The sampling weight \(\pi^*_i\) for unit \(i\) is the product of the probability of sampling unit \(i\) at phase one (\(\pi_i1\)) multiplied by the probability of sampling unit \(i\) at phase two, conditional on the whole phase-one sample we took (\(\pi_{i,2|1}\)). This is not the marginal probability of sampling unit \(i\), as in the Horvitz-Thompson estimator. The marginal probability \(\pi_i\) would be the average of \(\pi_i^*\) over all phase-1 samples that include unit \(i\), which in your case you have not got. Fortunately, you can use \(\pi_i^*\) just like you’d use \(\pi_i\). (An interesting question: if you did have \(\pi_i\) would it be better or worse to use it instead?)

In particular, we can use the same form of variance estimator as for the Horvitz-Thompson estimator, which has the deceptively compact form \[\widehat{\mathrm{var}}[{\hat T}_X]= \sum_{i,j}\check{\Delta}_{ij}\check{X}_i\check{X}_j.\] Here, \(\Delta_{ij}\) is the covariance of the sampling indicators for units \(i\) and \(j\), and the hacek/caron accent indicates weighting. That is \(\check{X}_i=X_i/\pi^*_i\) and \[\check{\Delta}_{ij}=\Delta_{ij}/\pi_{ij}^*\] where \(\pi^*_{ij}\) is the pairwise inclusion version of \(\pi_i^*\). Strictly speaking, it’s \({\Delta}^*=\pi_{ij}^*-\pi_i^*\pi_j^*\) but that’s too many stars to bother writing.

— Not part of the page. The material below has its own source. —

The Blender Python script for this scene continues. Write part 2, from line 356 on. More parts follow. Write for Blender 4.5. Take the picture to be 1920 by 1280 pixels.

The advantage of this form is that \(\check{\Delta}\) composes nicely over stages and phases of sampling. If you have one stage or phase of sampling with \(\check{\Delta}_1\) and another with \(\check{\Delta}_2\), the overall weighted covariance is \[\check{\Delta}=\check{\Delta}_1+\check{\Delta}_2-\check{\Delta}_1\cdot\check{\Delta}_2.\] (The \(\cdot\) means this is the element-wise (Hadamard) product, not the matrix product.)

We still need to know what \(\check{\Delta}_{ij}\) is. If we have simple random sampling (potentially of clusters, within strata) of \(n\) units out of \(N\), then \[\check{\Delta}= -(1-n/N)/(n-1)=-(1-\pi_i)/(n-1).\] The last form is especially useful, because when we’re working with a particular stage of sampling we’re going to have the probabilities at that stage and the sample size at that stage conveniently available, but we might not have \(N\) and \(\pi_{ij}\) conveniently available.